→ **Requirement**:
Set down, exactly as they appear, the lines from the line holding "3.0, (6, 6, .5), 5)" through the line holding "(.66, .56, .45), 2)", inclusive; output nothing outside that range.

→ **Records for processing**:
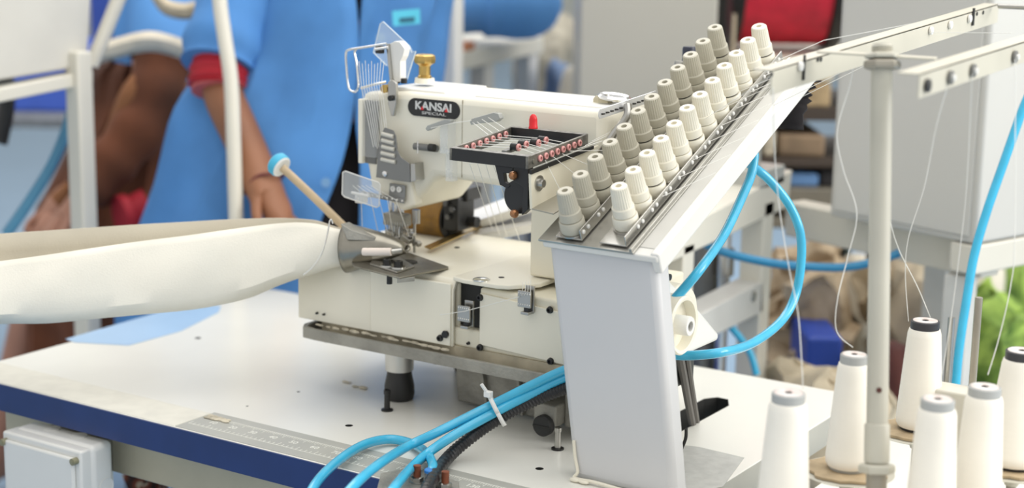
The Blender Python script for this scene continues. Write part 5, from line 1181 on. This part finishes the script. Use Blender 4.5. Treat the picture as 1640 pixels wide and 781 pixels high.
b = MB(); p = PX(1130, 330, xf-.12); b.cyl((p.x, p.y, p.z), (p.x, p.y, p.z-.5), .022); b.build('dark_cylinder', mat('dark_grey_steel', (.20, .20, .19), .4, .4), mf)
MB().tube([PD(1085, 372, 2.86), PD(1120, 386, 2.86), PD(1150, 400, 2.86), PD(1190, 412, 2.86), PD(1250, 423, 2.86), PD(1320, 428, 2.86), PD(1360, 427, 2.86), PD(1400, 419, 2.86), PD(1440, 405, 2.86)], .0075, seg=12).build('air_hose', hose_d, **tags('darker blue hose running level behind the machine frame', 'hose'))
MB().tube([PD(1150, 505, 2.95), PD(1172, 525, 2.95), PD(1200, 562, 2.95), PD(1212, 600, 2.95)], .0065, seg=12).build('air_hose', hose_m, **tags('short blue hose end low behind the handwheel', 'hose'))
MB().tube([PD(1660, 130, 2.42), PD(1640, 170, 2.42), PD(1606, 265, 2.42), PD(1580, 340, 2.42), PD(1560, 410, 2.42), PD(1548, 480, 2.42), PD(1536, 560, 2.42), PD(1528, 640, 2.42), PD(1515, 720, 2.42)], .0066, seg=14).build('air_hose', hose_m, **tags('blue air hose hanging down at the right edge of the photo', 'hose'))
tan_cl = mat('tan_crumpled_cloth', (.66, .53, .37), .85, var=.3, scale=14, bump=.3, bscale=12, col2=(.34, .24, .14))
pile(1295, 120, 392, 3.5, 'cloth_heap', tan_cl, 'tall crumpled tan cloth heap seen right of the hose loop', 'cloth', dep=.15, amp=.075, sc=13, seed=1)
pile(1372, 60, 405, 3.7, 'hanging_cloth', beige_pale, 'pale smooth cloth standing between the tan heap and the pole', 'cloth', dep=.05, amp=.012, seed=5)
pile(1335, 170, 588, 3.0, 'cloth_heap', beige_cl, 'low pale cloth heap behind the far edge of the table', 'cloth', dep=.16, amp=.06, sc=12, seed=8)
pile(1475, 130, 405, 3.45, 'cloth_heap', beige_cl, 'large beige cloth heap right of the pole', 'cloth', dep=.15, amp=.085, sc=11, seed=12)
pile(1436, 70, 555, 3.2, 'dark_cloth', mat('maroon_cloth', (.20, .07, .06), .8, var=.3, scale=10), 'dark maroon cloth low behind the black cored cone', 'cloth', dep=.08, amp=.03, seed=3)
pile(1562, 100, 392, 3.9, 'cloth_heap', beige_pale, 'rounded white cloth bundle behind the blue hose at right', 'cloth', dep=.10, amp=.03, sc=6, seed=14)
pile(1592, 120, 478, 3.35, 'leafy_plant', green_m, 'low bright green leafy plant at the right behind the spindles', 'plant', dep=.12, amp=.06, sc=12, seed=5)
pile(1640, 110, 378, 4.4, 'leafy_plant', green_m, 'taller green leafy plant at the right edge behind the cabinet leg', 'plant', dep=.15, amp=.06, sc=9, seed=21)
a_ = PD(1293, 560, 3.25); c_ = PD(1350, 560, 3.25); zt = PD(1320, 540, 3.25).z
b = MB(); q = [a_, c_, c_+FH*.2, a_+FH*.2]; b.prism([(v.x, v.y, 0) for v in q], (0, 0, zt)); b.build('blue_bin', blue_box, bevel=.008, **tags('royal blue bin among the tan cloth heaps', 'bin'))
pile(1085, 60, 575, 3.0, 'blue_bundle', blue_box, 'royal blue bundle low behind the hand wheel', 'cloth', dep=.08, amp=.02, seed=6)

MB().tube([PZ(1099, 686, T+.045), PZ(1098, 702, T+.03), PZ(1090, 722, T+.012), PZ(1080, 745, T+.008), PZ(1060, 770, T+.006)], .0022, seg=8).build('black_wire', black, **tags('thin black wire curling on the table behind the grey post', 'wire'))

--

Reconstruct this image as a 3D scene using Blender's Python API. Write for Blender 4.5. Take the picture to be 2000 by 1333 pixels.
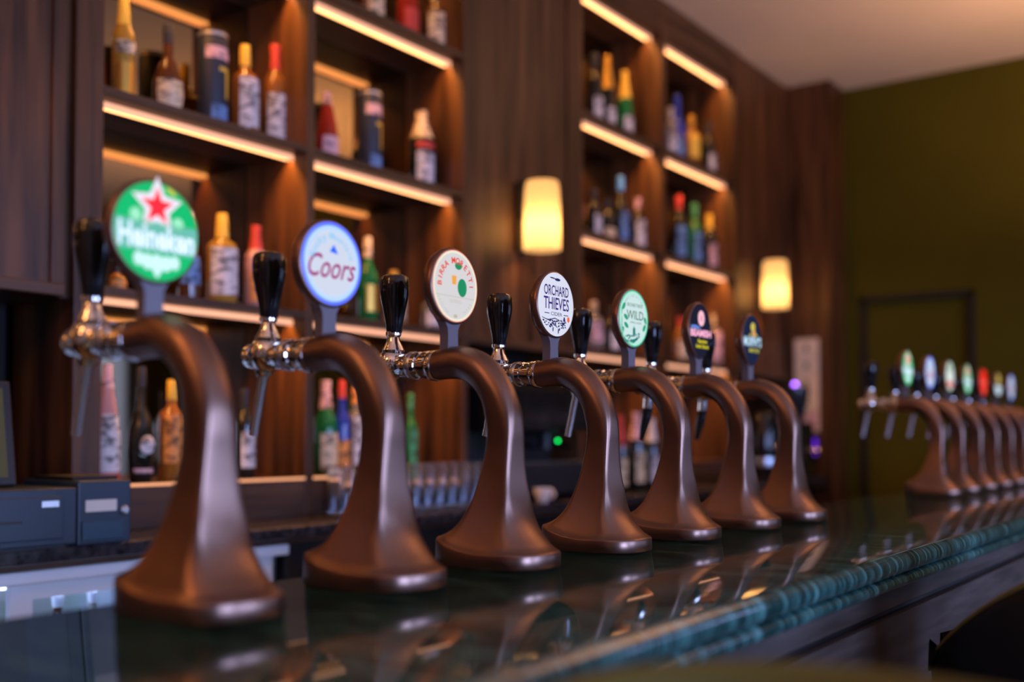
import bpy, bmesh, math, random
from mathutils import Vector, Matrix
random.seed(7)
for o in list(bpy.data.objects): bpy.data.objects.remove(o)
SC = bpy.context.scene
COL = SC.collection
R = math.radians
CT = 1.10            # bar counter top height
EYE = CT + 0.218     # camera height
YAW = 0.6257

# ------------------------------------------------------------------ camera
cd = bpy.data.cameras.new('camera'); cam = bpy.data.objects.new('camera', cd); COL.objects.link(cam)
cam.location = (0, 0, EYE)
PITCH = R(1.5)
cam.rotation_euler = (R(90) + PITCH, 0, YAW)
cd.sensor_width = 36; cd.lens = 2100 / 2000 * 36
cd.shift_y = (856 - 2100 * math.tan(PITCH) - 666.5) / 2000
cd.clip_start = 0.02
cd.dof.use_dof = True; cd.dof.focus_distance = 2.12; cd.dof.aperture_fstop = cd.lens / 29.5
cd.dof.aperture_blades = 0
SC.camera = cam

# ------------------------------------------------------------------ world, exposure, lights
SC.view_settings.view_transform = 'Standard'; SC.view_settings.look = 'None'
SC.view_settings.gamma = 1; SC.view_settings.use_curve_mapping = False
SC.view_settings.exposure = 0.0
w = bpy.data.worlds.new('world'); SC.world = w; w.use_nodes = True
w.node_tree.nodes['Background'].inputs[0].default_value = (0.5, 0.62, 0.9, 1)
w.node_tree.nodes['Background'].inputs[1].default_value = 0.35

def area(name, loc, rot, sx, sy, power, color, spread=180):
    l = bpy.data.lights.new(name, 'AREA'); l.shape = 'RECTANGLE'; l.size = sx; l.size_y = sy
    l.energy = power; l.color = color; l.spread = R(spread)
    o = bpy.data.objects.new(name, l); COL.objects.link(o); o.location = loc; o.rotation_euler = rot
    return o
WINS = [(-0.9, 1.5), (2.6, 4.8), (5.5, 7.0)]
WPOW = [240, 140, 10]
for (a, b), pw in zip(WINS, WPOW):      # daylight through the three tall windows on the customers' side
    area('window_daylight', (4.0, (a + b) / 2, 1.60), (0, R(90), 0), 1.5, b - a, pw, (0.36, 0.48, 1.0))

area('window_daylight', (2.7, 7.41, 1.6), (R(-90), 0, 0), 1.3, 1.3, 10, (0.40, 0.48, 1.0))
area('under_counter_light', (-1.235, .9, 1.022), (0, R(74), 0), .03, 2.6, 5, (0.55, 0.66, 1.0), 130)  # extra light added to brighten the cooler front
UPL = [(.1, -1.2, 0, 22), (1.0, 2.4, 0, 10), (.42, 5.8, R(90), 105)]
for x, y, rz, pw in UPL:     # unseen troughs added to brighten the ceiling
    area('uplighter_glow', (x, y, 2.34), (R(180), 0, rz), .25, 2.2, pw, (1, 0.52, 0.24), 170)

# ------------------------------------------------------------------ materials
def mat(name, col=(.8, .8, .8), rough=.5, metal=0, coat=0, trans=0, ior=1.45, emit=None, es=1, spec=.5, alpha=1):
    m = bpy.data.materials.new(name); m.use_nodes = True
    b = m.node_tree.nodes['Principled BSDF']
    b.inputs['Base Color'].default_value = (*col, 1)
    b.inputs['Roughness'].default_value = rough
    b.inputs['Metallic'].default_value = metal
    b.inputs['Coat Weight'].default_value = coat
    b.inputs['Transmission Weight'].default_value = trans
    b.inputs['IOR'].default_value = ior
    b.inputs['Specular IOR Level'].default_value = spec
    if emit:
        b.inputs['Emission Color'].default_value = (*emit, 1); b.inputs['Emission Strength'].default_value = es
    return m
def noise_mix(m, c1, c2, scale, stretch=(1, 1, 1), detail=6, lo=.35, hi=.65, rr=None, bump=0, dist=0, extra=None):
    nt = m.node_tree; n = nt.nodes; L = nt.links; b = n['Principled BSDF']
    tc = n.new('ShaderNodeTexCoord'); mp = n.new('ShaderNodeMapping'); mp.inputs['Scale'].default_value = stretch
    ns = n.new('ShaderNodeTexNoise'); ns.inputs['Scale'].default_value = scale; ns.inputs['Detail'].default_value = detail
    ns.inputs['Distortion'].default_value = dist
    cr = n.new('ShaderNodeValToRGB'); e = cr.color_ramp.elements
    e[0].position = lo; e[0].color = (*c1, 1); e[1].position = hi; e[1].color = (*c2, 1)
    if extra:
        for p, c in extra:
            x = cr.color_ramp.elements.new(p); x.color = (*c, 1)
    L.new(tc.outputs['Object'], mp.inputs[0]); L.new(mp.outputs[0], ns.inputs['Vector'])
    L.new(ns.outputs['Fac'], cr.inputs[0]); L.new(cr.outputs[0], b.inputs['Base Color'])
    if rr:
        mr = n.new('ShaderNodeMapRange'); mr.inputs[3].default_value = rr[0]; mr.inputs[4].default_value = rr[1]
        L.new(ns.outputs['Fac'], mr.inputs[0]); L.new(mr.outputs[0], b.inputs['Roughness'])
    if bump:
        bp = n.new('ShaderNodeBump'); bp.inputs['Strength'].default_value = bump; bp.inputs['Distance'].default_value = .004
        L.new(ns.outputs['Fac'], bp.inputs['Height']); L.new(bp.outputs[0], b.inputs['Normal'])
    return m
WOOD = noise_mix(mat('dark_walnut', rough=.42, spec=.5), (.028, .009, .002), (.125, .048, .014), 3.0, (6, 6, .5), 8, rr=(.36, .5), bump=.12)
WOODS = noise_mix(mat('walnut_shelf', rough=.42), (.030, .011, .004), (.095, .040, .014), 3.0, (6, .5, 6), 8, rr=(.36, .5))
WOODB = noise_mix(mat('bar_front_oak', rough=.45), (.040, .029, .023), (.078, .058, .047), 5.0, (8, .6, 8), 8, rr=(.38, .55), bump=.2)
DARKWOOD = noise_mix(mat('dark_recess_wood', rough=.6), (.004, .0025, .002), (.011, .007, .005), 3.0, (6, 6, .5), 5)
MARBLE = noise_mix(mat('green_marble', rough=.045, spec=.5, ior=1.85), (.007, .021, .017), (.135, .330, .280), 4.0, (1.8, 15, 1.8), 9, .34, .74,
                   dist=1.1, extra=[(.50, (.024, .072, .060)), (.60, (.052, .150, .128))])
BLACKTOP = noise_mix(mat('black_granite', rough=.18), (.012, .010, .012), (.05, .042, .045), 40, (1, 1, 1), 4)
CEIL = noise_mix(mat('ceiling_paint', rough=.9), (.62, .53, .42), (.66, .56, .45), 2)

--

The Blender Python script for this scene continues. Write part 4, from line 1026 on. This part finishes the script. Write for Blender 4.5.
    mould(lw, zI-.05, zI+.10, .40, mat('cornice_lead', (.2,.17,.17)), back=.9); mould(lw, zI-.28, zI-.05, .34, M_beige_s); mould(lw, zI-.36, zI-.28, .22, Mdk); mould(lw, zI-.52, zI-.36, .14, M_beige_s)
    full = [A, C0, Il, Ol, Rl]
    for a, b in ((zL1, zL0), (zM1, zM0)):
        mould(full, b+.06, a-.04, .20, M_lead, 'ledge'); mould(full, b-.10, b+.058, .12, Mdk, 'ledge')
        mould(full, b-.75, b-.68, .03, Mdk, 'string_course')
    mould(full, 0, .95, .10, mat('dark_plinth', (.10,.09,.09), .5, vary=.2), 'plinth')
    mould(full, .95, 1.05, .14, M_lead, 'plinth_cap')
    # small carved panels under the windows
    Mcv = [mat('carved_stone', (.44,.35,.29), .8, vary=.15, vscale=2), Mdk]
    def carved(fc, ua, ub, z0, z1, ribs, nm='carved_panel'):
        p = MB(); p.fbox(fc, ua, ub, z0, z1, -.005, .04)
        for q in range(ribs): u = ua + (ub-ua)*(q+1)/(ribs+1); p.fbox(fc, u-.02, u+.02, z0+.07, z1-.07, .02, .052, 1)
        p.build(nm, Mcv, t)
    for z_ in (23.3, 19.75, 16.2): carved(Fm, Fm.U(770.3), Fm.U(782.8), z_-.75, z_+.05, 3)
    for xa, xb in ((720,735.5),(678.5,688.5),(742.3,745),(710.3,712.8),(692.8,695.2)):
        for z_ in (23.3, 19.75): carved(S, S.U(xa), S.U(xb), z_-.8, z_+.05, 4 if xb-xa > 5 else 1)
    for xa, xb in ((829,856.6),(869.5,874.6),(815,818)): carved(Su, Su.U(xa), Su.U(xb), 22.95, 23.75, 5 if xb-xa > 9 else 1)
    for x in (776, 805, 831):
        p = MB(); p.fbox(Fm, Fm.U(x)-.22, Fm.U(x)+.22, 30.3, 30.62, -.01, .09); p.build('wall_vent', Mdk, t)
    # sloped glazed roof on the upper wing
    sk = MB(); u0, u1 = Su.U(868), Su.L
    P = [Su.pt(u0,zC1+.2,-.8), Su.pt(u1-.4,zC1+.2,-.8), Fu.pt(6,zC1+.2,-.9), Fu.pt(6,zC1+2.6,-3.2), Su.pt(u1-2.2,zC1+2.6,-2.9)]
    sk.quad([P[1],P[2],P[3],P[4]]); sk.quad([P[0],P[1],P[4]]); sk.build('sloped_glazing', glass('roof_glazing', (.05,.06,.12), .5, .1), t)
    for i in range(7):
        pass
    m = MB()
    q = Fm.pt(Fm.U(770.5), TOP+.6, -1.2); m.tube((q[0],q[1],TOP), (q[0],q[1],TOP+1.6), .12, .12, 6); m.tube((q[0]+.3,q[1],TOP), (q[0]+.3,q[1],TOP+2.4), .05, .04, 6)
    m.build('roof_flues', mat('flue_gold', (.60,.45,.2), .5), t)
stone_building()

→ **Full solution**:
DARKWOOD = noise_mix(mat('dark_recess_wood', rough=.6), (.004, .0025, .002), (.011, .007, .005), 3.0, (6, 6, .5), 5)
MARBLE = noise_mix(mat('green_marble', rough=.045, spec=.5, ior=1.85), (.007, .021, .017), (.135, .330, .280), 4.0, (1.8, 15, 1.8), 9, .34, .74,
                   dist=1.1, extra=[(.50, (.024, .072, .060)), (.60, (.052, .150, .128))])
BLACKTOP = noise_mix(mat('black_granite', rough=.18), (.012, .010, .012), (.05, .042, .045), 40, (1, 1, 1), 4)
CEIL = noise_mix(mat('ceiling_paint', rough=.9), (.62, .53, .42), (.66, .56, .45), 2)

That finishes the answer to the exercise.